Why is that people is being so judgment these days? Who gave you the right to criticize older mother who try to have babies? It is not your place to make a quick to judge on someone else. Leave that to GOD. He have the most power to do that. And it is not your life so worry about your life. I guess it is human's nature to judge other people but not in my nature. It's all about what you want in life & what you can afford. I don't think anyone but God has any right to say older woman cannot or can have babies. If God chose you to have this baby at this age, so be it and GO FOR IT. Don't let anyone tell you different. Some people aren't ready to have baby until in their 30s or 40s and it is really none of their or my business. "My quote: Don't judge other so they won't judge you." I know that people around you and their opinion can affect your life but you are giving your two cents is so damn judgment. All you can do is just be there to support her no matter what. However, Don't let that get to you. If you want to have babies at that age, GO FOR IT. What is wrong of having babies in their early & late 40's? We all know all the risk of having babies at that age but age shouldn't matter. I am definitely not encourage all women to get pregnancy at 50 nor 60. Just saying.
Don't forget that Celebrities in their 40's had their babies and gave healthy babies but some may have issue. Celebrities can afford to have infertility, donor eggs or whatever that may be. These days, there are more women becoming pregnant in their 40's and beyond. So many people wonder, how old is too old to have a baby? There is no perfect simple answer for that. I guess age is just a number to have babies. No one is perfect but GOD.
I really didn't feel ready to have children when I was in my 20's.
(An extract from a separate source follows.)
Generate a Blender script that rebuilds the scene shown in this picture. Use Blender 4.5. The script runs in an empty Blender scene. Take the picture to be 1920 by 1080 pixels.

I was so much into school work, having so much fun, living my life to the fullest and additionally, there was no man in my life at that time. All of my good friend had their babies in their 20's and waiting for me to have my own. I have received a couple of statement that they wish they could have waited because they was so jealousy that I was having so much fun in my 20's. There is no reason to be jealousy. I think having children is more fun and precious. I guess I am trying to do better than my mother. My mother had my sisters when she was 15,years old, she had me when she was 20 and 25 years old. I have seen her struggle and struggle to raised all three of us without our father in our life. I have no problem of being a mother at older age. I think it is the right time for me to start my own life at this moment because I am so ready to settle my life with someone. I used to dream of having my own kids when I was 25 years old but that dream of mine FAILED. I guess I am not going to dream so much to make it happen. I am in love with this dude I am with. We are working on having babies when the time is right. I do not regret of waiting to have baby in my 30's. If I can't baby now, I will adopt one but continue to try to have baby.
There is other thing that made me realize something very important in my life. I wouldn't let it bother me so much. The major concern is that my babies might not have a chance to see their grandma. Why is the rush to get pregnant now and what if getting pregnancy FAILED? Well, People made a choice to have that babies at that age. . See, I don't have a Grandma nor great grandma cuz they died when I am very young. Should I rush to get pregnant now? The answer is no but I know my mother might not live long enough. God forgive me for saying that. I know I can't be mad at God for taking my family away. God can't keep everybody so someone gotta go. So getting pregnant at that age have a lot to think about. It will be hard on me n my future children if she ain't here but I am going try the best to make it through. . God will be w me all the WAY. I pray that I will get to live longer to see my grandbaby.. 5 or more kids for me. As long I make scrapbook of my whole families which I need to do it NOW.